Flathead are a very common type of fish in the waters in and around the area, but many fishermen aren’t too keen on catching them- strangely enough, many fishermen will never in their lives make this particular type of fishing their speciality. They will instead simply go out with a line that’s dangling on its own with an unsightly slab of fish flesh, hoping that a stray flathead will happen along and grab on their line. They don’t know that flathead fishing in and of itself is a rewarding experience that requires a great deal of skill and experience, and that these fish are not just fun and challenging to catch but they’re tasty too! Let’s look at some tips on how to catch them, and after we’re done we’ll look at some ways that you can cook them up to make a nice tasty meal for when you get home from a long day’s work out at the water.

First off, flathead is essentially a daytime feeding fish that’s more common in the summer months- if you’re looking to catch them, you’d do well to heed this advice and head to a river on a nice summer day. The fish is a pretty lazy fish, and it’s not as active as some of the fish you might be used to catching in the lake. Flathead are instead mostly sedentary hunters- they prefer to lay buried in the sand and wait for the food to come to them. The best way to get the fish to come to you is to present him with moving bait just within his reach; weaving your rod tip in such a way as to make your bait swim in a jerky movement is ideal, as it gives the appearance of a small, maimed fish that is quite enticing to the predator lurking in the sand.

The trick to getting flathead to bite is to convince it that the bait is alive but weakened. It has to believe the bait is unable to escape, so it will rush up to the bait and swallow it in one gulp. Quite often, the fish will struggle and kick up pieces of bait in the area; consequently, if you can sucessfully pull up the fish quickly, it’s advisable to cast back into the same area as quickly as possible. Other flathead will have been stirred by the commotion, and it’s possible that you’ll be able to get another one due to the stirring caused by the first.
Gear Rigs Used For Catching Flathead

The most typical size you’ll encounter when you’re out fishing is often around a kilo, though it’s very possible to see flathead up to two kilos. Your rig setup should be designed to accommodate that size of fish, but it should be capable of handling its own if a bigger fish comes along. In that idea, it should be a No. 2 / 0 fine pointed hook, and you should be using 30 centimetre trace attached to your main line with a No. 12 swivel. Using a small free run swivel above your lead weight will keep the line free of any twist no matter what the cause, and keep you in the game. You’ll want to use bait like white pilchards, yabbies, and fresh prawns- it’s tempting bait for the fish, and all you have to do is insert the hook through once at the broad end of the bait and watch it move freely in the water.

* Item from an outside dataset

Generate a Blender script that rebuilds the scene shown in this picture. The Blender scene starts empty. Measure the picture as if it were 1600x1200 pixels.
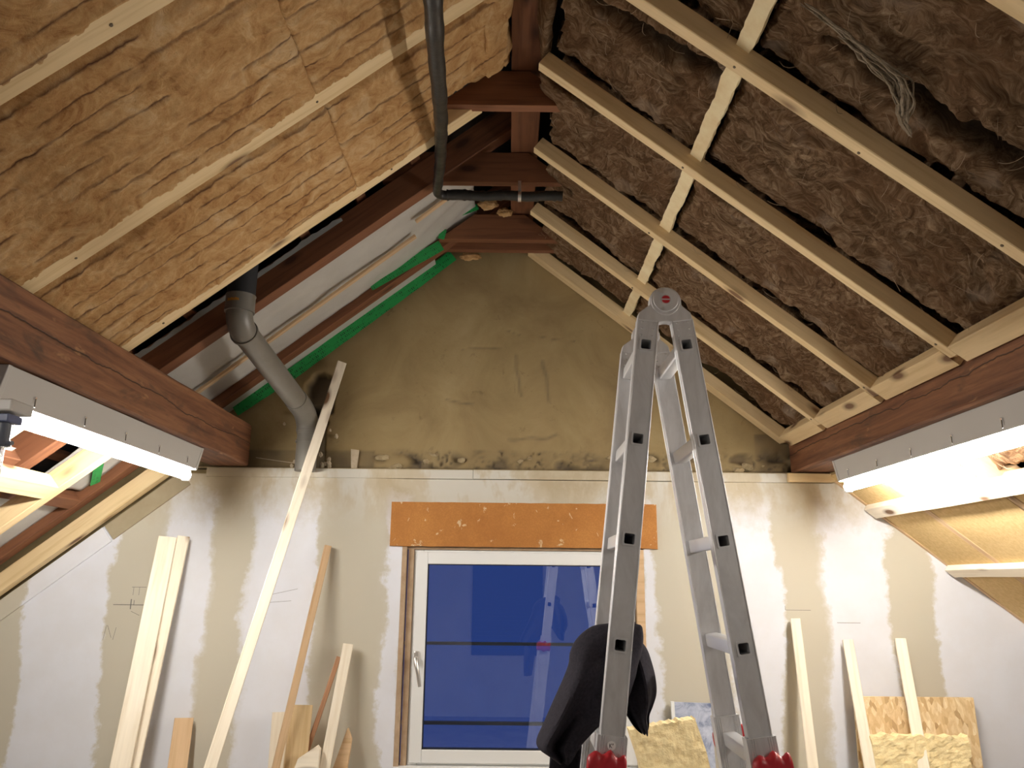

The major change to your gear here is that a running sinker isn’t ideal, as it will slide along the line and cause the bait to sink in an unnatural way. A split shot clamped down to the trace around 16 centimetres above the hook is all the weight you need, and because it’s fixed you can swim the bait up and down in a manner realistic enough to snare the fish. You can practice this type of movement by lowering and lifting your rod as slowly and carefully as possible in a more shallow, clearer environment: you can watch your technique and see how the bait floats in the water, and once you’ve perfected this technique it will make catching flathead much easier.

One of the keys here, like in any estuary fishing, is not to resort to wire traces; they’re stiff and they’ll take most if not all the natural movement away from the bait. You don’t want to go to traces of lighter breaking strain, however, because then you’re not going to be confident in the breaking strain of the gear you’re using. The best way to do it is to have the same size, perfectly clear, and nothing more. The 30 centimetre trace of heavier nylon is ideal since the sawing action of the fish occurs in the water. Finally, don’t forget that flathead are shallow water fish! Try catching flathead nearer to shore before wading into the water, as you might be missing the flathead just under your nose.
A Great Flathead Fish Recipe
Looking for something to do with your newly caught fish? Here’s a quick recipe that’s delicious with fresh fish, and it’s sure to be a favourite with any guests as well. Just a few ingredients and a few steps make this sure to be a hit at any dinner table!

3/4 cup dried breadcrumbs
1/4 cup parmesan cheese, finely grated
1/4 cup natural, low-fat yoghurt
720g flathead fillets
1 1/2 tablespoons of olive oil
1/2 cup tartare sauce, coleslaw and lemon wedges, to serve

Take the breadcrumbs and parmesan cheese and combine them in a shallow dish. Put the yoghurt in a separate bowl and turn the fish in it to coat. Dip into the breadcrumbs and make sure it’s well-coated.

Heat the oil in a frying pan on medium heat. In batches, cook fish for 2 to 3 minutes on each side until it’s golden and cooked through. Use paper towels to drain. Serve with tartare, coleslaw, and wedges.